Boulder Creek Furnishes Laboratory for NPS Treatment
The Boulder Creek Enhancement Project, designed to evaluate a new approach
to water quality control, provides a complete laboratory to test the
feasibility and effectiveness of combining off-site nonpoint source treatment
with traditional point source treatment to achieve water quality goals.
In the mid-1980s, the City of Boulder faced increased regulation of its
wastewater treatment plant (WWTP) under state National Pollutant Discharge
Elimination System permitting requirements, which protect the designated uses
of receiving waters. One critical use was the warm water aquatic life below the
wastewater discharge outlet in Boulder Creek. By evaluating data, city
officials discovered that historic land use practices--agriculture, cattle
grazing, surface mining, and water diversion-- accelerated and aggravated
in-stream water quality problems and were degrading stream water quality and
habitat. These practices included straightening and shortening the stream
channel, creating a wider and shallower streambed, and losing riparian
vegetation.
The Boulder Creek Enhancement Project's goal is to find out how best
management practices can improve stream quality when used with traditional
point source treatment at a publicly owned treatment works. The project
investigates techniques to stabilize pH and temperature fluctuations and to
reduce turbidity and un-ionized ammonia in the creek's main stem section. The
project complements the city's conventional wastewater treatment plant.
In 1989 Boulder received a $75,000 grant under Colorado's Nonpoint Source
Pollution Prevention Program to evaluate a new approach to water quality
control, based on a 1987 feasibility study. Off-site stream improvements are
also being evaluated to determine how NPS pollution limits the WWTP's
effectiveness in controlling water quality at a critical point several miles
below the plant's discharge. The initial project, completed in spring 1990,
resulted in improving 1.3 stream miles. A second phase, completed in spring
1991, added 1.1 stream miles with an additional state grant for $75,000. With a
section 319 grant of $42,000, another 0.5 miles was added the following spring.
A fourth phase is being designed to improve an additional 1.7 miles using a mix
of local and section 319 money. At its completion in 1994, the project will
have improved 4.6 miles of channel below the WWTP.

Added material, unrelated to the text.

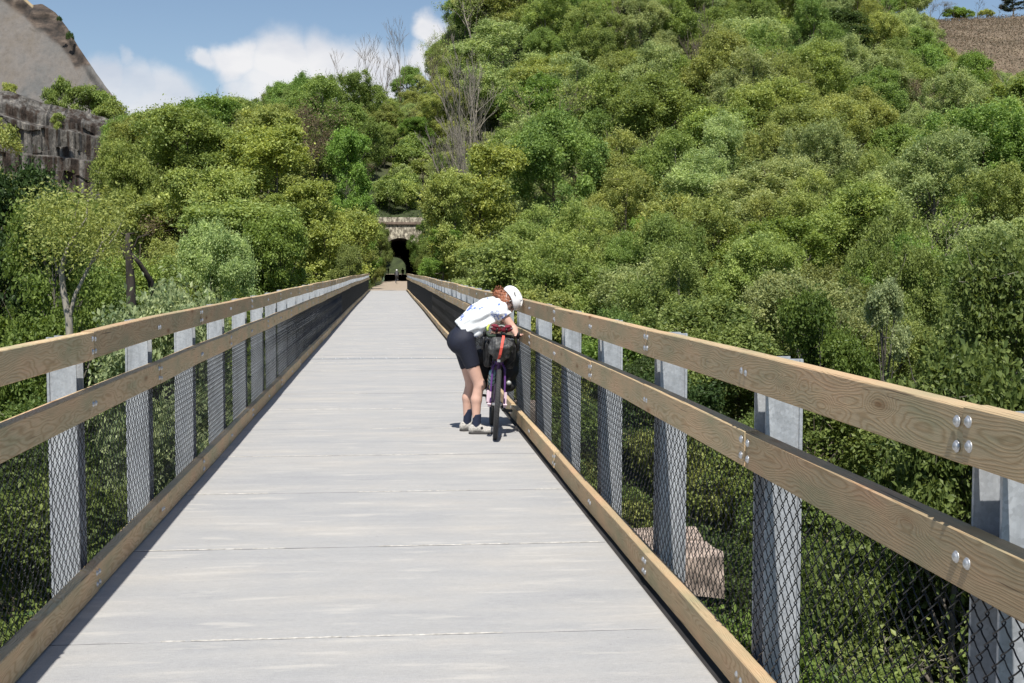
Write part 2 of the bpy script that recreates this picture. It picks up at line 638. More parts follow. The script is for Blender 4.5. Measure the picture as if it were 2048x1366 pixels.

BMPs that address each site's specific problems vary according to its
current land use:
- Cattle exclusion (fencing),
- Bank stabilization,
- Channel modification (thalweg pools),
- Reaeration,
- Wetland enhancement, and
- Planting of riparian vegetation.
Dividing the project into phases allowed design improvements to be made on
the initial BMPs, while Phase II and III BMPs were being built. Since the BMPs
were all somewhat untried, this phasing was important to the project's success.
It allowed improvements gained through early experience to improve later
performance.
The Boulder Creek project has two goals. The first is to verify basic
assumptions about how enhancing the riparian habitat affects the water quality.
The second goal is to verify the cost, constructability, and durability of
BMPs. Early attempts to construct a dynamic computer model of the Boulder Creek
system showed that a full-scale demonstration project was the only practical
means to test the effect of channel modifications, revegetation, and erosion
control on in-stream quality and habitat.
Comprehensive testing allows sediment loads, hydraulics, weather, and other
complex factors--such as algal growth within the stream--to occur in real time,
rather than being simulated in a computer model. Projects such as Boulder Creek
also require real-time verification since, unlike a computer model, seasonal
and long-term effects cannot be quickly generated. Full-scale testing
incorporates all the complex and synergistic effects that occur in a natural
system and reflects a system more accurately than a model can.
The Boulder Creek project is transferable to other streams requiring
similar treatment. Riparian restoration that can provide multiple benefits to
wildlife, water quality, and property owners can increase the effectiveness of
existing traditional treatment facilities.